Senegal Leader Calls for 'Tolerant Islam' across Africa
Senegal's President Macky Sall has called for African countries to promote a "tolerant Islam" and share intelligence to combat jihadist groups, while acknowledging recent arrests of preachers.
"We must develop a philosophical and theological discourse, training imams with a sense of a tolerant Islam," he said, speaking late Monday at the Dakar International Forum on Peace and Security in the Senegalese capital.
"We have just arrested imams in Senegal, a few of them," the president added, warning against any political exploitation of events in the national media, which reported that five people have been charged and taken into custody, including two women.
"We cannot allow them to impose another form of religion" with practices that "do not correspond to our traditions or our conceptions of Islam", he said, citing any obligation to wear the full Islamic veil as an example of extremism.
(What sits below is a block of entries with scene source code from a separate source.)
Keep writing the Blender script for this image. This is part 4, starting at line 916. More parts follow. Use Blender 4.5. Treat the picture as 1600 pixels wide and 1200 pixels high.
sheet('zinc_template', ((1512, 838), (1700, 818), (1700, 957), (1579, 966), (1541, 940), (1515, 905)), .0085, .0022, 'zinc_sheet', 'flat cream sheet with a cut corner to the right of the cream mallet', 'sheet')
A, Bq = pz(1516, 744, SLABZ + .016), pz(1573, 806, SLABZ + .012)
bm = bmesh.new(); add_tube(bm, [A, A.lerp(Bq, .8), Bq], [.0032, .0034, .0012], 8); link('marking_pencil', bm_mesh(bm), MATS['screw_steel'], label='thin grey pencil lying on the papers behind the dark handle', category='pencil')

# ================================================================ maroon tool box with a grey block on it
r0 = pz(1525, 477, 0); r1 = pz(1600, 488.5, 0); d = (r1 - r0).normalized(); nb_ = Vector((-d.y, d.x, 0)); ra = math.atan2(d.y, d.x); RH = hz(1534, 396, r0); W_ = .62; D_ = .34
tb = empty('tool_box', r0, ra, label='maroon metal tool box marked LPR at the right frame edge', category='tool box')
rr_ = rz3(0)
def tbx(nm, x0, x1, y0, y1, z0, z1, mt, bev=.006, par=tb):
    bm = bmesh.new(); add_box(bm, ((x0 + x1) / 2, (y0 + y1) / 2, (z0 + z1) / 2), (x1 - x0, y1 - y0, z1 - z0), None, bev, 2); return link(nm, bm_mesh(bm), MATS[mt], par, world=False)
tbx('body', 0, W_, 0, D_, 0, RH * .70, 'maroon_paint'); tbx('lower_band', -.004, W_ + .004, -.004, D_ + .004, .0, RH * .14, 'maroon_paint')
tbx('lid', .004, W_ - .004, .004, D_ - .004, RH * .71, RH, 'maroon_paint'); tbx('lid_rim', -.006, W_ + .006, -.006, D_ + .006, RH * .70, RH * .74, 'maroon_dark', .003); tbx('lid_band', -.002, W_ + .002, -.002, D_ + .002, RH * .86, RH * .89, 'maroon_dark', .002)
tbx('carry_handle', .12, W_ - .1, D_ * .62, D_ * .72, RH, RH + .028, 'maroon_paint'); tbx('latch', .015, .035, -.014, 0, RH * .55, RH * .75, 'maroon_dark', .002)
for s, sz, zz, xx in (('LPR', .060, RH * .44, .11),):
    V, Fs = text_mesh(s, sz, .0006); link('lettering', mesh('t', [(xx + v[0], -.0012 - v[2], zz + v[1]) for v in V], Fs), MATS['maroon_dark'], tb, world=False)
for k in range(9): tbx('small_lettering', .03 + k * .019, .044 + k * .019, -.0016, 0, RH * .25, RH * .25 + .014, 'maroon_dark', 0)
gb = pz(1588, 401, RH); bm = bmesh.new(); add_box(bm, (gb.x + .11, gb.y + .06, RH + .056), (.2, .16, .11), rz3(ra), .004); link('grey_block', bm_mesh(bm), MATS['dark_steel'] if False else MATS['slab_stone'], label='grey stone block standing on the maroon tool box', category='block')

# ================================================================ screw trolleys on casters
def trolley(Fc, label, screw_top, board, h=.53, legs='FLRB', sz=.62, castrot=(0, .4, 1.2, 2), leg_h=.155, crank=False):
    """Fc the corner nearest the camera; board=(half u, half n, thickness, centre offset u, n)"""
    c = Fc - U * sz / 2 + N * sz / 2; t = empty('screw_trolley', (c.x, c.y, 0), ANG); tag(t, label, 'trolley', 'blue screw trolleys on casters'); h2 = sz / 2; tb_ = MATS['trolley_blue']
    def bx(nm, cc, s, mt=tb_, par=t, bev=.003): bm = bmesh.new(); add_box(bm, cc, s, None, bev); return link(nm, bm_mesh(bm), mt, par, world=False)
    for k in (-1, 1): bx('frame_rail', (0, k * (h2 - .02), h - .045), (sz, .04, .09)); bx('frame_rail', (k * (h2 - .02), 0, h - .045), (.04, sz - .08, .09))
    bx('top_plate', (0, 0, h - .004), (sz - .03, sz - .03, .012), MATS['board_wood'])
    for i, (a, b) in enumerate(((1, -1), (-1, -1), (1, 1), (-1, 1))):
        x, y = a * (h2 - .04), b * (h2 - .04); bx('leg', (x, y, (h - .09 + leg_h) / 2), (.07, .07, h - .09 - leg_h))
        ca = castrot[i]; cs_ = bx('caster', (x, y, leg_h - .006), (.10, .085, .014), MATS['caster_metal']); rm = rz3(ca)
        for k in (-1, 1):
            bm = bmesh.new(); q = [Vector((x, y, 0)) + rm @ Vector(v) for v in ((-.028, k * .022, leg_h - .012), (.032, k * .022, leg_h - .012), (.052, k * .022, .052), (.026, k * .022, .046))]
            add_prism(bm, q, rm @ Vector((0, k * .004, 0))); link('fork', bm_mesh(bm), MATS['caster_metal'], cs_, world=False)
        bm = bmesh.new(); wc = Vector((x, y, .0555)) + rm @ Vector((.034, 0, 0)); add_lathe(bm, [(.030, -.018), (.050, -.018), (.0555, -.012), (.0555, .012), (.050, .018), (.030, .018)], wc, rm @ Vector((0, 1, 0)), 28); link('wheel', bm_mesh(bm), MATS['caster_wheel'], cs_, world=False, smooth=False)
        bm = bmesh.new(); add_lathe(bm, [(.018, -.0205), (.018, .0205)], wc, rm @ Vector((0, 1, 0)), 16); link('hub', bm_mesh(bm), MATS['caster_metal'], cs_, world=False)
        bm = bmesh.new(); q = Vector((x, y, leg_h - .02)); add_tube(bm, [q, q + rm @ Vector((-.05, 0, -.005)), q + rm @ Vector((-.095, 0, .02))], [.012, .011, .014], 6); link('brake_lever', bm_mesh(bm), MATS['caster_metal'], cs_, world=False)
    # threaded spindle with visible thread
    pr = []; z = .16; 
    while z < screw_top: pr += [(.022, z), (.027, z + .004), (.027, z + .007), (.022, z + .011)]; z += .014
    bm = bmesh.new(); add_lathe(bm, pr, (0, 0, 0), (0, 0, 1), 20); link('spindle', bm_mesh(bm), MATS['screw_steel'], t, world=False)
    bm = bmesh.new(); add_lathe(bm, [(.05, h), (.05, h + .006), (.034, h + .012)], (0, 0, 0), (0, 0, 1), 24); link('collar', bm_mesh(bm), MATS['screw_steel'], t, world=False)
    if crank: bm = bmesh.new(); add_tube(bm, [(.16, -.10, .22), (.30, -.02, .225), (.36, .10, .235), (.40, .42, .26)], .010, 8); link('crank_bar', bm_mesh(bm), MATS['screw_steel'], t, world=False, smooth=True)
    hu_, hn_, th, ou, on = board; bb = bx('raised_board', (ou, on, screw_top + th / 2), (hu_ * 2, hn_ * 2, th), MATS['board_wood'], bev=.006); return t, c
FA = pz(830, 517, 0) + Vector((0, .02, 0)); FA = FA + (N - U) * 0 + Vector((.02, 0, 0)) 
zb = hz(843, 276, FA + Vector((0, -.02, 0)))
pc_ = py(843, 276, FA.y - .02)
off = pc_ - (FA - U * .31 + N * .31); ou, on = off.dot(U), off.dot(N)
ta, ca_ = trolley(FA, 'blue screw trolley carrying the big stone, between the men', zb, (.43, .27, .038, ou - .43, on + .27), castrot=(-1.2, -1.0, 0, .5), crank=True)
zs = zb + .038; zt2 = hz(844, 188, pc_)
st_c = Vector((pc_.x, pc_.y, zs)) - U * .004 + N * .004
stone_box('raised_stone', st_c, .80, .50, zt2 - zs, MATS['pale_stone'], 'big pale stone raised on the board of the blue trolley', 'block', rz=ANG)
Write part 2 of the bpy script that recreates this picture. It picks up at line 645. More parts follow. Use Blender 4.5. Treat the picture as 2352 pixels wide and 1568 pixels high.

"We must have the courage to fight this excessive form" of Islam, Sall added.
Senegal is a secular state in west Africa where more than 92 percent of an estimated population of 14 million are Muslims.
The president's remarks echoed those made by French Defense Minister Jean-Yves Le Drian, who also called for the promotion of moderate interpretations of Islam and for radical Islamist propaganda over social media to be fought.
Sall also pushed for better intelligence sharing between the countries of the Sahel on the southern edge of the Sahara in an effort to combat armed jihadist groups that operate across borders.